Three-body decay as a baryon polarizer

Abstract: According to the standard model, the size of CP violation in the weak decay Λ → pπ- is predicted to be ∼ 10-5. This means that a very high precision is needed if we want to be able to measure it. It turns out that the precision mainly depends on three factors: if the decay already has a large parity-breaking effect, if we take more measurements, or if the Lambda baryon has a large polarization. The uncertainty is inversely proportional to the root mean square of the polarization, √⟨P2⟩, of Λ. Polarization is a measurement of the fraction of particles with parallel spin.

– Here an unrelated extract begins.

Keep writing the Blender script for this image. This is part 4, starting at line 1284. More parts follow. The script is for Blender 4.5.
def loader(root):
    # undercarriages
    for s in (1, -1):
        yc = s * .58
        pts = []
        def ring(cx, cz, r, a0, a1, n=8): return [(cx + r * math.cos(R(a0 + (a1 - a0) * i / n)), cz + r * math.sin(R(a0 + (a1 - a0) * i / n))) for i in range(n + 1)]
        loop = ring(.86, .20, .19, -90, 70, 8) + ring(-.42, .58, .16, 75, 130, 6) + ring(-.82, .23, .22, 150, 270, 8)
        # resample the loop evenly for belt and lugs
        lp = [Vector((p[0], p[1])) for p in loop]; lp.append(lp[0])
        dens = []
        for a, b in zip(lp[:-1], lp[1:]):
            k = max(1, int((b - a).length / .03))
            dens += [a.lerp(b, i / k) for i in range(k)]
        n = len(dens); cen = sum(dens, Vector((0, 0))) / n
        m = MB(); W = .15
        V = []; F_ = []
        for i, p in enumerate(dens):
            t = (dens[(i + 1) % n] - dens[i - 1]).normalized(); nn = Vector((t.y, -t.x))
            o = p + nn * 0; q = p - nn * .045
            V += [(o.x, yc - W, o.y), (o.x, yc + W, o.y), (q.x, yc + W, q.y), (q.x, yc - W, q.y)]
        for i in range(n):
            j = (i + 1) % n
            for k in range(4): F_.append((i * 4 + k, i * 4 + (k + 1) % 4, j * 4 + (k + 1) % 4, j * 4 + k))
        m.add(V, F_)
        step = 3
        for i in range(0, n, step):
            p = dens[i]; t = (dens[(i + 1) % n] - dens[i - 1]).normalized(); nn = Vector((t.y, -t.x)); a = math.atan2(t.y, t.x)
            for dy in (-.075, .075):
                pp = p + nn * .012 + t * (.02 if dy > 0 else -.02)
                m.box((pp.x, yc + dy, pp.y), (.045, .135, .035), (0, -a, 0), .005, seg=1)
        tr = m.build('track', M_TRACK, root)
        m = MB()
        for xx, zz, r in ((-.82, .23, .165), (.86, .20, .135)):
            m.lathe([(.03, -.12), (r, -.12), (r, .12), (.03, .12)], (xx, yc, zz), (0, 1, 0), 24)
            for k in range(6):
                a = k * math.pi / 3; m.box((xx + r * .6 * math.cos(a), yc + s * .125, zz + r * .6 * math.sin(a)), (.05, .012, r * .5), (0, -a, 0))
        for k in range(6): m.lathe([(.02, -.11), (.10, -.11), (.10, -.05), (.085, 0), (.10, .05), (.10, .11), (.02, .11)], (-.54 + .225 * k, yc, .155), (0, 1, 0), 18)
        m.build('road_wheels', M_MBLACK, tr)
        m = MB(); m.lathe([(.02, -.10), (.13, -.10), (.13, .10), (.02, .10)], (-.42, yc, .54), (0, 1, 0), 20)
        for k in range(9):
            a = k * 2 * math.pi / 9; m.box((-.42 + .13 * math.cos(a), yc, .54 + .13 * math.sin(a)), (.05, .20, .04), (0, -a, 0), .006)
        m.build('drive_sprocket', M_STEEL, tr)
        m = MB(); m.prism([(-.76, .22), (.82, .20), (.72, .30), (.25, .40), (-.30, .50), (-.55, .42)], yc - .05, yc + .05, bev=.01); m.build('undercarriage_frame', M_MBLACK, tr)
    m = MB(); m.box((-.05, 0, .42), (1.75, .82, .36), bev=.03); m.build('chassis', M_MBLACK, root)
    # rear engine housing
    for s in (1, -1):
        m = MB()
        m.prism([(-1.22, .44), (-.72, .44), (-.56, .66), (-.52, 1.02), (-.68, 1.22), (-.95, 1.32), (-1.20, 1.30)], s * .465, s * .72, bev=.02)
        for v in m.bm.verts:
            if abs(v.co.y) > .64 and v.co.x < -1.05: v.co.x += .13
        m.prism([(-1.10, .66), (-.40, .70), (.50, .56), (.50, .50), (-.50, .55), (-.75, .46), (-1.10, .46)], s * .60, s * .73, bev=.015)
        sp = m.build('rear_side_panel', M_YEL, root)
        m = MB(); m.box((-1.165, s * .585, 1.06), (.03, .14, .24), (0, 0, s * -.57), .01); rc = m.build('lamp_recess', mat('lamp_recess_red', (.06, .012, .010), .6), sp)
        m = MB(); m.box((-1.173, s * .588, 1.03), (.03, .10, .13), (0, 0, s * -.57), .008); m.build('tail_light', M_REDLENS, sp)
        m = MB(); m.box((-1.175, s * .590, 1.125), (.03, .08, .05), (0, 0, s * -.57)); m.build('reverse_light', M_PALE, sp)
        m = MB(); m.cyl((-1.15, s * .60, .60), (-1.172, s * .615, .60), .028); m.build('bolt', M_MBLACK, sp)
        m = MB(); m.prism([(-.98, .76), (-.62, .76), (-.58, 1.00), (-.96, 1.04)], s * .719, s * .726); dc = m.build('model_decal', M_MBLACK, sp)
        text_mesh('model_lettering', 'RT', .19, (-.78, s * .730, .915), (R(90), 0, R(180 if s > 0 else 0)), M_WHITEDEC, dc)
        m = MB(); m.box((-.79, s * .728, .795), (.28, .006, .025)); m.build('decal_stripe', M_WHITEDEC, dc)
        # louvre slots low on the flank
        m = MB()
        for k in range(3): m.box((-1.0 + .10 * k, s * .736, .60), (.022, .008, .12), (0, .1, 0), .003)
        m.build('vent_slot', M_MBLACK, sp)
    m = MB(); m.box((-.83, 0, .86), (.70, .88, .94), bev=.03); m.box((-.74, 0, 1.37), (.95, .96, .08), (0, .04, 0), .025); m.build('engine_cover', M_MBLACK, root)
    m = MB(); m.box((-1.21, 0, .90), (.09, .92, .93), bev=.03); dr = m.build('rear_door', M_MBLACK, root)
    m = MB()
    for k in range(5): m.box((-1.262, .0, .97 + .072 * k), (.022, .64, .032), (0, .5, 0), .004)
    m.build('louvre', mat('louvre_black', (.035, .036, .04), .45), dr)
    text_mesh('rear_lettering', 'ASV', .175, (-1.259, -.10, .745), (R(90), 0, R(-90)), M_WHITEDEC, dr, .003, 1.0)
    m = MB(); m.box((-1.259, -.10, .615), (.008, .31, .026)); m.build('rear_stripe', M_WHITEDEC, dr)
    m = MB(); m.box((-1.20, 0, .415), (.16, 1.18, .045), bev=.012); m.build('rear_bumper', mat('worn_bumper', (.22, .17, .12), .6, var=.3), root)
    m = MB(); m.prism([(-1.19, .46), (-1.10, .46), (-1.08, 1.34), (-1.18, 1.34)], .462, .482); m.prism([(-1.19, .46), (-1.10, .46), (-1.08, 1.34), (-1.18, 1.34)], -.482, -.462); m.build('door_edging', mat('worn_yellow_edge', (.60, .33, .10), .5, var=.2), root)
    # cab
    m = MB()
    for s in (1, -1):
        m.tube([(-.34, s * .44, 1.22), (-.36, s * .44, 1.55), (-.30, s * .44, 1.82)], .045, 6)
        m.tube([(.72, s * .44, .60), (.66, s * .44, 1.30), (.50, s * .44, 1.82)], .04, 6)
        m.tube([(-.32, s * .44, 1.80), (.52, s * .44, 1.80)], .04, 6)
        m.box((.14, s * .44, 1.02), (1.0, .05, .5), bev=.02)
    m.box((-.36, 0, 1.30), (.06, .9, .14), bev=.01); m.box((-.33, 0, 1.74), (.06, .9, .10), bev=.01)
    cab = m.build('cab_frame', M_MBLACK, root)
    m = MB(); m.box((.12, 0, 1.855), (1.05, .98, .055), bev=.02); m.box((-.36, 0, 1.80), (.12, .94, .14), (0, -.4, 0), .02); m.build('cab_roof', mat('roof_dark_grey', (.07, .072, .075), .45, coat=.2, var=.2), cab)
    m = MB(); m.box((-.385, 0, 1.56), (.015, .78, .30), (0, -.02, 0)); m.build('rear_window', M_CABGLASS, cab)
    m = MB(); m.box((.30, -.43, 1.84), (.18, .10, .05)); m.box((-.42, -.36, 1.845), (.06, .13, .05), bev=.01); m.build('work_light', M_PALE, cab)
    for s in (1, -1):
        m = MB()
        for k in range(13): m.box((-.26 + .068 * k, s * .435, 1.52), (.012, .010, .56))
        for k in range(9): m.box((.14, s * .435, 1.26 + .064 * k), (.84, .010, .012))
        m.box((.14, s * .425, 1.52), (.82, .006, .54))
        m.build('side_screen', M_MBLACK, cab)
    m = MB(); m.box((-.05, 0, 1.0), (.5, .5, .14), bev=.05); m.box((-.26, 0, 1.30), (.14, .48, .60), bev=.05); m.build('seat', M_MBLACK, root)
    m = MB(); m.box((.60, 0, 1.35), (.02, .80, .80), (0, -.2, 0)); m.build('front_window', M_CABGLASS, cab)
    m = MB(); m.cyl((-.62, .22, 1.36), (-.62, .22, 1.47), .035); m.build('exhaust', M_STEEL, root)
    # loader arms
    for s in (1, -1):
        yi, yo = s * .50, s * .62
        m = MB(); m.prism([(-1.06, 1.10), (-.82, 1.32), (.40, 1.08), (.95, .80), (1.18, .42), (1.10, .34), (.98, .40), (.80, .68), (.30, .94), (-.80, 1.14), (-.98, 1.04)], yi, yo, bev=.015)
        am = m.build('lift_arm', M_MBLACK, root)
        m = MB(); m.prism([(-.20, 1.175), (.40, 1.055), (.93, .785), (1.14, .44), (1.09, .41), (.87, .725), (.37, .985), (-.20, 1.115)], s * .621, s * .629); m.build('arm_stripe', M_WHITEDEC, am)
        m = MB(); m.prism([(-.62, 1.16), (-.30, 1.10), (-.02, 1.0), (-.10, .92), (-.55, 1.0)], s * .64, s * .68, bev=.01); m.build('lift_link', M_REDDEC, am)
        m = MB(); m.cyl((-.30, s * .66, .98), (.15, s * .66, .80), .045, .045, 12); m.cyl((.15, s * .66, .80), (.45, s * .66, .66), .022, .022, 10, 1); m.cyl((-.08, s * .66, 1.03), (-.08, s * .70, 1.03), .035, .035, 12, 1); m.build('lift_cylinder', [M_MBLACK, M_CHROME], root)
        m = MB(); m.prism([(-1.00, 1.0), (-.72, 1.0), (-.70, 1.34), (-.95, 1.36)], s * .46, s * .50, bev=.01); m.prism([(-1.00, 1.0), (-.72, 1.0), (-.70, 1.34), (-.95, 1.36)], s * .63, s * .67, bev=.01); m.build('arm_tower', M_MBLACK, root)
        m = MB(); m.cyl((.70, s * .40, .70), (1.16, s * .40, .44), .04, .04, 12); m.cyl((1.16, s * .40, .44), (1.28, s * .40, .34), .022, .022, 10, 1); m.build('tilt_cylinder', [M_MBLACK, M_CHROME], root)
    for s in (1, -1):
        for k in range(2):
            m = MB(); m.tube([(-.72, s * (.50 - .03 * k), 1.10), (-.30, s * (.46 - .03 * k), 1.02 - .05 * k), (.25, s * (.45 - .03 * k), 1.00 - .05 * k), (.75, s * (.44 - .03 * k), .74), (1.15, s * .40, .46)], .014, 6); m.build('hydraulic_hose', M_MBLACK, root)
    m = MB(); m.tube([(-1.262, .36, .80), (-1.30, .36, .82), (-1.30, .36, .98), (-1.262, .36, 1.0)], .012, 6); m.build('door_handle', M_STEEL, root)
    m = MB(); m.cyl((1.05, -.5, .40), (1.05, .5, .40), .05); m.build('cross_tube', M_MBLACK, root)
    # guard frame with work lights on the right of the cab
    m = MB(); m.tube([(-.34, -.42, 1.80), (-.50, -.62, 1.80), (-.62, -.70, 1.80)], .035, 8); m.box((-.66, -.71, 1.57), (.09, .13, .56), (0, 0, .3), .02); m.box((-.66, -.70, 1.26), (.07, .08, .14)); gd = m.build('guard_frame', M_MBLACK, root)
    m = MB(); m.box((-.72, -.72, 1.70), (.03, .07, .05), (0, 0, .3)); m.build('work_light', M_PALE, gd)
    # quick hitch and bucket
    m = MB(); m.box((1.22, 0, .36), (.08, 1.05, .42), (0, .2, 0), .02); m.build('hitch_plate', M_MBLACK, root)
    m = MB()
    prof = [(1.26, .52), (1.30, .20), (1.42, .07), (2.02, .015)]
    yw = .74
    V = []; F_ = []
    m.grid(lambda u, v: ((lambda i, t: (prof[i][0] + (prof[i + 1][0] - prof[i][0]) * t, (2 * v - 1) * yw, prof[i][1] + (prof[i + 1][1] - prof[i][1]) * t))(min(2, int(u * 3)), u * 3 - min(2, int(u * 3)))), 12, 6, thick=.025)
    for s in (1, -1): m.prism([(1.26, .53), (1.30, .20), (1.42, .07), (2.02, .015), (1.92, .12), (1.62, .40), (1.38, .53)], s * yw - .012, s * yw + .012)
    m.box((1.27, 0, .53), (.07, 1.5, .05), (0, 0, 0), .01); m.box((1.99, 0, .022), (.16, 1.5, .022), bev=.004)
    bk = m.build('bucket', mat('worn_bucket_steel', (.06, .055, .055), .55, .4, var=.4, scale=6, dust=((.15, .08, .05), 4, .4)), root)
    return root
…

In this project, we simulated the kinematic properties of the three-body decay of the charmed lambda baryon Λc+  → Λπ+ π0 by assuming that Λ+ c decays 100% of the times via the ρ+-resonance, i.e. Λc+ decays like Λc+ → Λρ+ , and ρ+ subsequently decays ρ+ → π+π0. The invariant masses of the daughter particles were then plotted in a so-called Dalitz plot. The fact that the ρ+-meson is a vector meson is exploited to compute the helicity amplitudes HλΛ,λρ, where λ is the helicity of respective particle, meaning the projection of the spin in the direction of the ρ+-mesons momentum. The helicity amplitudes describe the helicities of the particles involved before and after the decay. These are then used to compute the polarization of Λ. After doing the simulation, the invariant masses are plotted in the Dalitz plot and the polarization in each point is computed. The root mean square polarization of Λ was √⟨P2⟩ = 0.81 ± 0.08. This result gives a large polarization and points to this process being a good baryon polarizer. When conducting more research into the three-body decay of Λc+ as a potential source of Λ with large polarization, the contributions of other resonances should be taken into account. In light of these results, it would also be interesting to investigate if three-body decays could work as a baryon polarizer for other baryons.